A simple tool to confuse AI being trained on your code

Readme

AIfuscator

A tool to confuse language models trained on your JS code.

Usage

  • AIfuscate existing FILE in-place: npm start FILE.js
  • AIfuscate existing FILE without modifying it: cat FILE | npm start

Options

  • --append-existing: Add comments even to functions that already have a comment.

Requirements

  • Need nodejs >= 12
  • Run npm install to install dependencies (there are few)

Background

AI language models fundamentally need training data to produce useful output. This training data is typically in the form of label-datapoint pairs, where the label describes the datapoint. The model uses the label to inform its understanding of the datapoint, which is then used to produce its output. Some models don't have explicit human-provided labels, but they still rely on the data to accurately represent a certain concept.

When it comes to code, the AI models we are concerned about are models that take text (source code) and then later reproduce that source code without following the terms of the license that the source code was distributed under.

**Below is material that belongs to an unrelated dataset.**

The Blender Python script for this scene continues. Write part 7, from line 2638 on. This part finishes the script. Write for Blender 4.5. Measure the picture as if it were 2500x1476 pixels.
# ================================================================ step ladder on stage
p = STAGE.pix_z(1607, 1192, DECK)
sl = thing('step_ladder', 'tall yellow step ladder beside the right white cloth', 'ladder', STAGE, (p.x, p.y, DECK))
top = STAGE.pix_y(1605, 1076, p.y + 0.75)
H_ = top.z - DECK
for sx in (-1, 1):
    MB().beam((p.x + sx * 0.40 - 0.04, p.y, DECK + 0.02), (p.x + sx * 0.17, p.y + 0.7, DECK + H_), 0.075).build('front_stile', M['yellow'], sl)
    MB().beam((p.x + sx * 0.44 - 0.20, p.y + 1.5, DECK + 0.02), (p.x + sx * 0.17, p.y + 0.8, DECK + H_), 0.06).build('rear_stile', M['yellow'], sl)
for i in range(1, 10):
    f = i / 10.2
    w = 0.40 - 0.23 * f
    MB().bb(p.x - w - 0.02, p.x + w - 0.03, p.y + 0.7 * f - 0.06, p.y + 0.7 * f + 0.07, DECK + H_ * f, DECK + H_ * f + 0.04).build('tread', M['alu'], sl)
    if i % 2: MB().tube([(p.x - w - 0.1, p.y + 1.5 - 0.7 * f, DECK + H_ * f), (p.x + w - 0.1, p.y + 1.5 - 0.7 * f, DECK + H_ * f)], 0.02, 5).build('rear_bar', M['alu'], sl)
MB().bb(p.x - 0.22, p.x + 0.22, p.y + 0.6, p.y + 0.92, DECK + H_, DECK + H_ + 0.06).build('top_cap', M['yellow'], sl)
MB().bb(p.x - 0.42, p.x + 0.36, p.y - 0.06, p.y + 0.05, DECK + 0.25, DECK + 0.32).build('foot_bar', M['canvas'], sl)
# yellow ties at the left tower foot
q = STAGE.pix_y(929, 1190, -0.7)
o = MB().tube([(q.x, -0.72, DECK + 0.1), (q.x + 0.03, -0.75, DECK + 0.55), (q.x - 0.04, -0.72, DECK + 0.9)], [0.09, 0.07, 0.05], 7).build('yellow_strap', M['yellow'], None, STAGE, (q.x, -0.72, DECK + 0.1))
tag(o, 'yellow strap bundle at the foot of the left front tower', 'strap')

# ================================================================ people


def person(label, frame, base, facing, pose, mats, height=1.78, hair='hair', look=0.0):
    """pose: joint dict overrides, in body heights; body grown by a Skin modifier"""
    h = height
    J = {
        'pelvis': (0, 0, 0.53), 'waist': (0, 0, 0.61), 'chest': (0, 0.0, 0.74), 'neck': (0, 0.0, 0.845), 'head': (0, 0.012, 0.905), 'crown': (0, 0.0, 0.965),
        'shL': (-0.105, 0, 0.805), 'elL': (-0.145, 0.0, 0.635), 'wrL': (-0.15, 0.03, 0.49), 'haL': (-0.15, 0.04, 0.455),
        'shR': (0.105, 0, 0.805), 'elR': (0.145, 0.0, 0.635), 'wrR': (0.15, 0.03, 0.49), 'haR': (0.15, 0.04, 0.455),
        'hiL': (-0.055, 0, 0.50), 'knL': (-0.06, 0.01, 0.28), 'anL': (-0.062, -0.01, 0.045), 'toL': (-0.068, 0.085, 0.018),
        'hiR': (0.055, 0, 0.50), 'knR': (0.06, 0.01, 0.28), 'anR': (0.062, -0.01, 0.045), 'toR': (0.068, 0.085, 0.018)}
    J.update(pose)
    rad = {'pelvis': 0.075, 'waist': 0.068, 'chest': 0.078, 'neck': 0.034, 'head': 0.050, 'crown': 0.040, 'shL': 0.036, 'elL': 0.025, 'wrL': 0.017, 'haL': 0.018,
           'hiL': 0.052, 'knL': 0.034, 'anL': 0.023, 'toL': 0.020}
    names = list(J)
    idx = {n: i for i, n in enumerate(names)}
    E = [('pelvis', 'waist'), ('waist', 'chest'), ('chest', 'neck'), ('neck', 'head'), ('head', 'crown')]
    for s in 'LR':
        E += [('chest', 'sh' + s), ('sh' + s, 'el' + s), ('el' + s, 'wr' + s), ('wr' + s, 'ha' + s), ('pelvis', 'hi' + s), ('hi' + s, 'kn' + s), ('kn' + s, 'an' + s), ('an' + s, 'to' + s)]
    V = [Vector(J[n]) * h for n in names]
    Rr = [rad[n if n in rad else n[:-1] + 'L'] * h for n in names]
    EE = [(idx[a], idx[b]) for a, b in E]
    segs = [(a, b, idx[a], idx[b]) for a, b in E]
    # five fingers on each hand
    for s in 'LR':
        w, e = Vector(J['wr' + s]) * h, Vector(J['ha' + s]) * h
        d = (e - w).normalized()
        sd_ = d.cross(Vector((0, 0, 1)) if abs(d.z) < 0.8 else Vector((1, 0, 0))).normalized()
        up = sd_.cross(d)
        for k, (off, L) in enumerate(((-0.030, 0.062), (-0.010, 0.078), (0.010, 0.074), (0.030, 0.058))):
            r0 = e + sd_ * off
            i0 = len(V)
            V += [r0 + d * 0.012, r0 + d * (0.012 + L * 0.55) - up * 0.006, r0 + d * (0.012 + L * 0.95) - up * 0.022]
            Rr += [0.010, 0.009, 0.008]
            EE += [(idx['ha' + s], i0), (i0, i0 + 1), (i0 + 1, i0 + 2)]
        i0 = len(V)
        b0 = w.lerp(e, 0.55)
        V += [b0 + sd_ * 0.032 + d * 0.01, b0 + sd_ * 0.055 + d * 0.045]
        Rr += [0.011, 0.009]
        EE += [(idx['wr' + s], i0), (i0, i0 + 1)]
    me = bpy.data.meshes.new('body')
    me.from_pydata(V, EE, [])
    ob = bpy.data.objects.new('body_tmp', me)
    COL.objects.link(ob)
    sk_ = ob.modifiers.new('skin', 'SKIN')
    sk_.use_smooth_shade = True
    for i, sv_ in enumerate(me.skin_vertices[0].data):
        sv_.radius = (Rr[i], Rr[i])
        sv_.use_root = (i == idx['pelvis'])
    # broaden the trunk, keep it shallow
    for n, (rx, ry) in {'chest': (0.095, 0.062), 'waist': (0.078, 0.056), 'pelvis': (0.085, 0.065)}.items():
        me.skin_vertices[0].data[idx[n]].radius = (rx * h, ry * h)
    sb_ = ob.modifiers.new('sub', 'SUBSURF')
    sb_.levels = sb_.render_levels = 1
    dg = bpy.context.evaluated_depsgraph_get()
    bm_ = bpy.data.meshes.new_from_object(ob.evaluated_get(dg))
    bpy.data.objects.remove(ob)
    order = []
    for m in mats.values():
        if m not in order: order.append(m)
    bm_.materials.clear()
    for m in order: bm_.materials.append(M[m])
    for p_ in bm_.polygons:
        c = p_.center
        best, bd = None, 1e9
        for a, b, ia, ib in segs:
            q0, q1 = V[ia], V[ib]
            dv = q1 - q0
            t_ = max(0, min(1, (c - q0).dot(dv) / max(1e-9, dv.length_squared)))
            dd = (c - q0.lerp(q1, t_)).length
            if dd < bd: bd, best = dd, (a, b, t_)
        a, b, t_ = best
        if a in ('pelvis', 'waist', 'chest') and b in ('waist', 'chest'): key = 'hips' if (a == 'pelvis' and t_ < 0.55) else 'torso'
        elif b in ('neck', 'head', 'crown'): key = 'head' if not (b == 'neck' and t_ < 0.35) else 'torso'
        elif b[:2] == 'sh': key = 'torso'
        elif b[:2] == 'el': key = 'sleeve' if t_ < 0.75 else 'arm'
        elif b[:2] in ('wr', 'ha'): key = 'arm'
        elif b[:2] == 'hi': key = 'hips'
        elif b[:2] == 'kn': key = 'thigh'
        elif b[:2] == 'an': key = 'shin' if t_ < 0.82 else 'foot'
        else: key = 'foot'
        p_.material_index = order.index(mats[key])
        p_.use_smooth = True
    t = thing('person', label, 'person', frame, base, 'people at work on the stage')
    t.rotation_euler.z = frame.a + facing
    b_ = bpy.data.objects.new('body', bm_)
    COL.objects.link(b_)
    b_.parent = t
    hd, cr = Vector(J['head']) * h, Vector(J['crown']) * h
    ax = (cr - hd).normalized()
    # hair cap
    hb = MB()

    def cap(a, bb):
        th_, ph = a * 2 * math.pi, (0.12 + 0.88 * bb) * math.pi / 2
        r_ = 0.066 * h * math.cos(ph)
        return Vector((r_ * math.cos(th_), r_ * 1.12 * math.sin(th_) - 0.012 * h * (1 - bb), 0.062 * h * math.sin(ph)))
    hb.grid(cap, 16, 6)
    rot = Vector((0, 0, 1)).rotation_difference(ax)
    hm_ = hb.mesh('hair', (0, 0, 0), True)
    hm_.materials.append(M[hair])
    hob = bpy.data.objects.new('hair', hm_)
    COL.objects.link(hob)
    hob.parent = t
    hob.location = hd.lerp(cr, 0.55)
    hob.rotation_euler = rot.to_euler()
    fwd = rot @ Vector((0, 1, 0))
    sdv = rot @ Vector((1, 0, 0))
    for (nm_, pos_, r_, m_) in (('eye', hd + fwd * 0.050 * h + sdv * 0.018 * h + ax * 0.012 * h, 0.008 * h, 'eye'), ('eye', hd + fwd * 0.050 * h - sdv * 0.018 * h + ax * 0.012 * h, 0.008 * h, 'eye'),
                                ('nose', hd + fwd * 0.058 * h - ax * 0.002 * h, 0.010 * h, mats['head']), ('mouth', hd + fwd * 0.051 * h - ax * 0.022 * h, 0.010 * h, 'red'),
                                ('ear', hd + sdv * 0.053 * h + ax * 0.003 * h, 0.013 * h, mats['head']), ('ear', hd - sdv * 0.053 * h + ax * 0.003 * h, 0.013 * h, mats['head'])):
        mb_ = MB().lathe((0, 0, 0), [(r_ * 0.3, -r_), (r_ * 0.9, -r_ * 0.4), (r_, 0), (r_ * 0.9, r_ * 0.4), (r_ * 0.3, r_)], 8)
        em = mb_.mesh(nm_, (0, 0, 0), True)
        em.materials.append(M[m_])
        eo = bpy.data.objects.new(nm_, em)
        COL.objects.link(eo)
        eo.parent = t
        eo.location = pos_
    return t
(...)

This tool tries to prevent language models from gaining any useful data from code that this tool was run on. It does this by creating misleading comments that a model may (we hope that it does) interpret as labels describing in human language what a JS function does. Since these labels are inaccurate, the model will not output the function body when an accurate text description of the function is provided. In doing so, we make our code at best, useless, and at worst, intentionally damaging for any model trained on it.